Somebody Always Singing You

Posted in Autobiography, Books, Media Archive, Monographs, Native Americans/First Nation, United States, Women on 2011-08-21 01:12Z by Steven

Somebody Always Singing You

University Press of Mississippi
1997
160 pages
ISBN: 0878059814 (9780878059812)

Kaylynn Sullivan TwoTrees

The story of a multi-racial woman coming to understand her identity

As the child of African-American and Native American parents, Kaylynn TwoTrees grew up hearing herself called “half breed” and “mixed blood,” terms which now, after many transforming experiences, have positive and powerful meanings for her. This book spanning the first fifty years of her life is the account of her extraordinary journey into an understanding of her rich and complex heritage.
 
TwoTrees’s poignant, honest memoir tells of her birth to a Lakota father from a South Dakota reservation and a black mother from an urban neighborhood in Des Moines. She spent summers during her early childhood visiting the Pine Ridge reservation. Her grandmother’s teachings from those days sustained her throughout the subsequent years. She always has remembered her grandmother’s saying “You going/coming back being.
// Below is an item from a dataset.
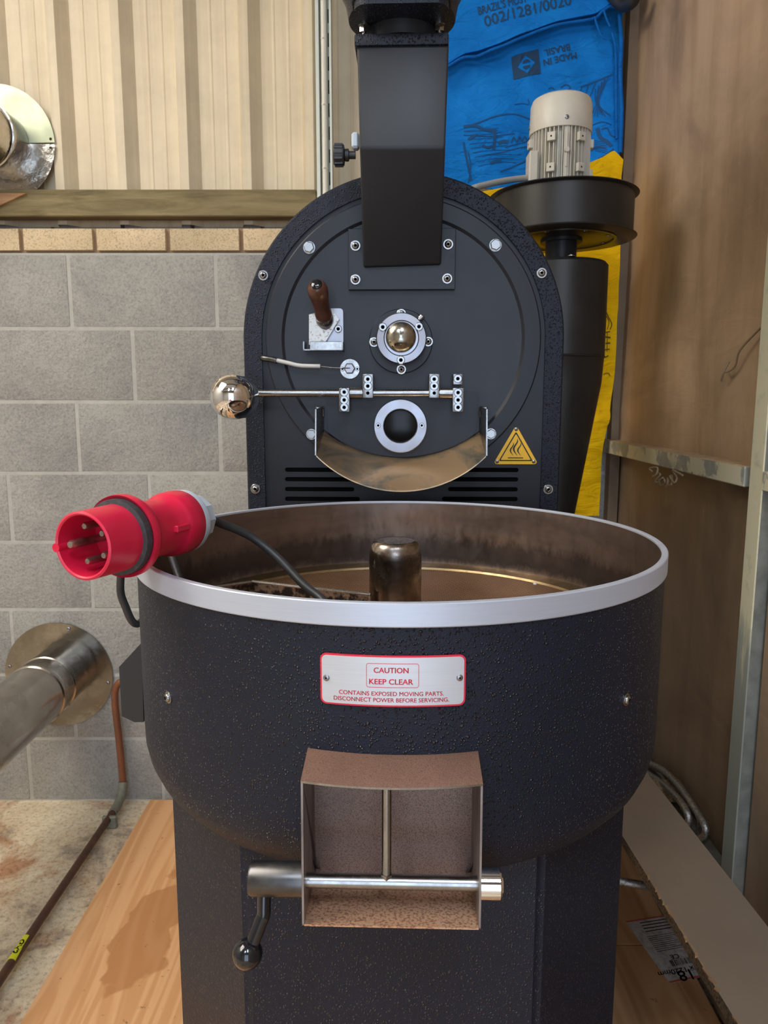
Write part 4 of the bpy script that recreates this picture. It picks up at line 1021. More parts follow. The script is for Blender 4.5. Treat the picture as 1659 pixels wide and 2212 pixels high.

Grandmothers always singing you going. Grandchildren always singing you coming back. Somebody always singing you.”
 
After the murder of her mother, she was adopted by her black grandparents, who had worked hard to achieve a middle-class life. TwoTrees was later sent to a Catholic boarding school where she was the only person of color. After she gave birth to a baby girl, whom she released to the care of relatives, she set out on her own. The ensuing journey took her from Chicago to a life in Europe, where she lived for some years as a dancer and a manager of dance companies. Returning to the United States, she lived first in New York, and then in the Southwest, where she spent recent years learning about the landscape and the indigenous cultures and giving workshops and performances.
 
TwoTrees, whose fascinating life journey has been filled with exhilarating as well as painful moments, writes movingly of her efforts to incorporate the diverse strands of her identity. Always carrying with her the love and lessons from her Indian grandmother and many others, she has come to understand the value of her multiple heritages.